Tout ça ne m’aura pas laissé une impression entièrement plaisante, au cours surtout de la lecture de la première partie, mais Harmonia Cælestis m’aura certainement fait cogiter sur un type d’écriture auquel je ne suis pas habituée, et j’ai pris plaisir à y réfléchir et à écrire ce très long billet. Ce n’était donc pas une lecture tout à fait inutile, et je tenterais volontiers un autre livre une fois remise de celui-ci.
Ironie du sort, l’incertitude et les faux-semblants font partie du fondement même de la relation (réelle et écrite) entre Péter Esterházy et son père qu’il avait encensé dans Harmonia Cælestis : quelques jours après avoir terminé le livre en janvier 2000, il obtient accès aux documents collectés sur lui et sa famille durant la période communiste. Il pense trouver des informations sur la surveillance exercée sur lui, mais c’est en fait un dossier sur les activités d’indicateur menées par son père pendant plusieurs décennies qu’on lui tend.
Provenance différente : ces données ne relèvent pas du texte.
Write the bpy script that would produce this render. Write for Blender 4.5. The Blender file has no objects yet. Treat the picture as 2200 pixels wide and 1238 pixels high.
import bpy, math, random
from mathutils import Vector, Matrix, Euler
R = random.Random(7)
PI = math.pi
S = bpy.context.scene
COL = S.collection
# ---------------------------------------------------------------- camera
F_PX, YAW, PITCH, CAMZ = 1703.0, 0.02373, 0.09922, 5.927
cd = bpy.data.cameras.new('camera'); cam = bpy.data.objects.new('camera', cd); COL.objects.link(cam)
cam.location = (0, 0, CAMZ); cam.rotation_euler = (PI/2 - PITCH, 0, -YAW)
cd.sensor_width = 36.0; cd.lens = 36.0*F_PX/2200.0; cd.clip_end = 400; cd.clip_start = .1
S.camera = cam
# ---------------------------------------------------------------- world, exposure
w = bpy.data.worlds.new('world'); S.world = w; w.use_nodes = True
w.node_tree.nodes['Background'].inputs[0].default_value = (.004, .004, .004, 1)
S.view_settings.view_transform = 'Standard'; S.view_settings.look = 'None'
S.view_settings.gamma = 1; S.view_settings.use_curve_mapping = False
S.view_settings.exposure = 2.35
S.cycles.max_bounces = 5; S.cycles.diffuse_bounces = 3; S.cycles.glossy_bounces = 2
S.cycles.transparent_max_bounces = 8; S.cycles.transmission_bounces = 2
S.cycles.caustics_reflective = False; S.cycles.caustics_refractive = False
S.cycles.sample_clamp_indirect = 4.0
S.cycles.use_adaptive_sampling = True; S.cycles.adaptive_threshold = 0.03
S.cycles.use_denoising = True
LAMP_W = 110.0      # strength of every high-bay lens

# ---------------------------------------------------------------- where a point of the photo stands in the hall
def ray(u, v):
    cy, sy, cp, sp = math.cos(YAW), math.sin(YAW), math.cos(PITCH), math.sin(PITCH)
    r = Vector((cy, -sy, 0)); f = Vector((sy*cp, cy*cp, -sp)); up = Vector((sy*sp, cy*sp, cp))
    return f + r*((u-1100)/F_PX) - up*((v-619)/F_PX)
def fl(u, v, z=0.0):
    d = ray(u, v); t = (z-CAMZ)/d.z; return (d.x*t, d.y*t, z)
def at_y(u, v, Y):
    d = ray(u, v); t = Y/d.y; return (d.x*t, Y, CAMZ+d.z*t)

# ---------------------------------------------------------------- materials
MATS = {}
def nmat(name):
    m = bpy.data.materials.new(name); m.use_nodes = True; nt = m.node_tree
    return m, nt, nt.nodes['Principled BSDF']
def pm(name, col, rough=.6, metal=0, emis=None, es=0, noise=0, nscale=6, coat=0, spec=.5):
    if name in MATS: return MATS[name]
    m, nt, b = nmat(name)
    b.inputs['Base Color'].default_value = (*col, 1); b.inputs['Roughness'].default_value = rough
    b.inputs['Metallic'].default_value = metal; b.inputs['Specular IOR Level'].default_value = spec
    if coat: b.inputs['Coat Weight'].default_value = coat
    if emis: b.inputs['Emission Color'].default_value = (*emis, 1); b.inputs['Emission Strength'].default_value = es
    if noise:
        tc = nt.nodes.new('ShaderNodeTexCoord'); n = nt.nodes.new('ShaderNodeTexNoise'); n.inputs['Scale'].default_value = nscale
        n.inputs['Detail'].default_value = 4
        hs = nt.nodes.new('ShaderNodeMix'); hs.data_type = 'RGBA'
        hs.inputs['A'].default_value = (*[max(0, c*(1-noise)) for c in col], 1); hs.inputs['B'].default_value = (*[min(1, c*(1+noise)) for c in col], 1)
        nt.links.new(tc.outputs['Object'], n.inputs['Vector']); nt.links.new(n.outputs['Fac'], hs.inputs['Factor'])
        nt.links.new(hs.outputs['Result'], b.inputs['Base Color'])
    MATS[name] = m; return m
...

Du choc naît Revu et Corrigé, commencé aussitôt et publié deux ans plus tard, dans lequel il retranscrit le chemin parcouru pour réévaluer l’histoire de son père et sa propre réflexion sur l’histoire familiale menée dans Harmonia Cælestis.
Péter Esterházy, c’est aussi : un mathématicien de formation, un écrivain parmi les plus connus de la Hongrie aujourd’hui, une collection de prix et d’honneurs internationaux prestigieux (commandeur de l’Ordre des Arts et des Lettres, pour n’en citer qu’un), et plusieurs autres titres dont le dernier à sortir en français est Pas Question d’Art, sorti chez Gallimard l’année dernière.
Péter Esterházy, Harmonia Cælestis. Trad. du hongrois par Joëlle Dufeuilly et Agnès Járfás. Gallimard, 2001.
Je finis ce billet juste à temps pour l’émission d’Arte sur Péter Esterházy et Péter Nádas ce soir (émission à suivre aussi sur Tête de Lecture) et pour l’ajouter au tour d’horizon européen « Voisins Voisines » chez Anne.